Chicago: Year Two

I wrote an annual review last year celebrating and looking back at my first year in Chicago. A year later, I feel obligated to review and write down how things have turned out since.

What went well

  • I am done with my coursework requirements in my PhD program. The next milestone is a master’s thesis. It might be my second master’s in CS but this time it will be more rigorous.
  • Speaking of coursework, all the interesting PL and related classes that I got to be part of were:
    • My advisor John Reppy’s graduate seminar on Software Foundations to learn Coq.
    • Stuart Kurtz’s Reading Group on Type Theory where we worked through The Little Typer book.
    • Ravi Chugh’s Graduate Seminar on Bidirectional Programming and Synthesis
    • Amal Ahmed’s Gradual Typing seminar at Northeastern (self-paced, self-study)
    • Cornell’s Great works in Programming Languages seminar (self-paced, self-study)
    • A currently ongoing Category Theory Reading Group that I am organizing. We are primarily working through Barr and Wells’ Category Theory for Computing Science.
  • I also got to TA Adam Shaw’s Programming Languages class which was a good learning experience for me in both teaching and learning more fine-grained basics of both PL and Standard ML.
  • I got to visit Mike Hicks’ group at University of Maryland College Park and started collaborations with the Quantum Computing and PL group there. I used to feel pretty lonely working at this intersection alone in Chicago, so this has been a welcome change.
  • Working with Diana Franklin’s group, I got to contribute to some zines explaining basic quantum computing concepts.
  • The PhD student representation organization that I helped build is going strong with the beginning of its second year.
  • I also officially launched a Discourse community called CS Discuss that I had been working on since the end of my first quarter at UChicago.
  • I bought an iPad last September primarily for note-taking and annotating papers.

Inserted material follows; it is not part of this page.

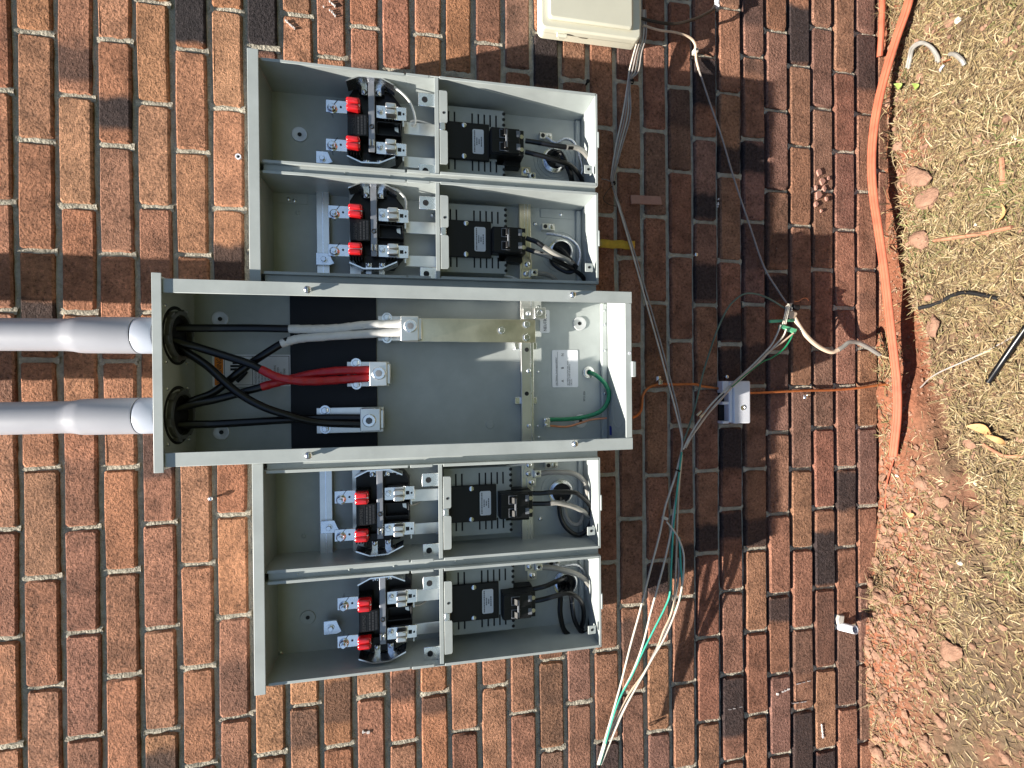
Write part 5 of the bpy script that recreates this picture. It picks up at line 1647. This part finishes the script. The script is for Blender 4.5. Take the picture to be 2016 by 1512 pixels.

It’s been great not having to print dead-tree papers unless absolutely necessary. I also recently bought an iMac a comfortable and powerful workstation for home.
  • I got to volunteer at ICFP ‘18 and PLDI ‘19. Attending these conferences were both inspiring and intimidating at the same time. PLDI was co-located with FCRC, a federated conference only held once in four years, where I got to meet several of my friends and acquaintances from elsewhere. I can easily call it the best conference I have ever attended.
  • I got to travel to St. Louis (Missouri), Phoenix (Arizona), College Park (Maryland)/Washington, DC.
  • I seem to have almost fully eliminated Facebook from my online life. Though I am still somewhat active on Twitter since around OPLSS last year largely to connect with the PL community.
  • In personal news, after going through almost a 2.5-year long process of trying to understand people better, communicating and reading emotions, learning from everyday interactions and dozens of dates, I have found a supportive, loving and growth-oriented person to call my girlfriend. :)
  • I got to Bike the Drive on my Ibis Hakkalügi.

What did not go well

  • I started two research projects before starting my recent collaboration with the UMD group but am yet to take them to logical conclusions and hopefully submit them for publication.
  • I realize I still struggle with balancing my time based on priorities and tend to spend more time on learning/reading rather than doing things. This is something I want to change in the short-term so as to not be a hurdle in the long-term.
  • While doing the self-study for graduate seminars in PL courses, I wanted to write reviews/summary of the papers I was reading, but mostly failed to do so. I am restarting my attempt to change that by writing on this blog in the review category.
  • Since the beginning of this year, I tried to setup an intensive morning routine so I get most of my important focused work done earlier in the day, but it only worked with mixed results so far. Now that I have very little constraints on my time after finishing coursework, I hope to be able to solve this problem better.
  • The usual failures in habit-forming for regular sleep, exercise, cooking and meditation. However, I had limited success at the beginning of this year in some of these using a habit-tracking app until I stopped caring and other things got in the way.
  • Even though I said I wanted to write more on my blog last year, I mostly failed to do so. Now with reviews, I hope to keep the momentum going and not feel like wasting my time writing about non-work topics.
  • Among relationships, I often came to realize that even though I spent a lot of time over the last couple of years to become good at communication, I still struggle at times to be clear and feel misunderstood. I have to come to believe it’s a constant process of learning and I need to continue to keep growing in that direction.
  • Looking at my post from last year, I feel somewhat cynical and lot less grateful about the state of things. I wonder if it’s a temporary state of being or if something has fundamentally changed in my outlook since then.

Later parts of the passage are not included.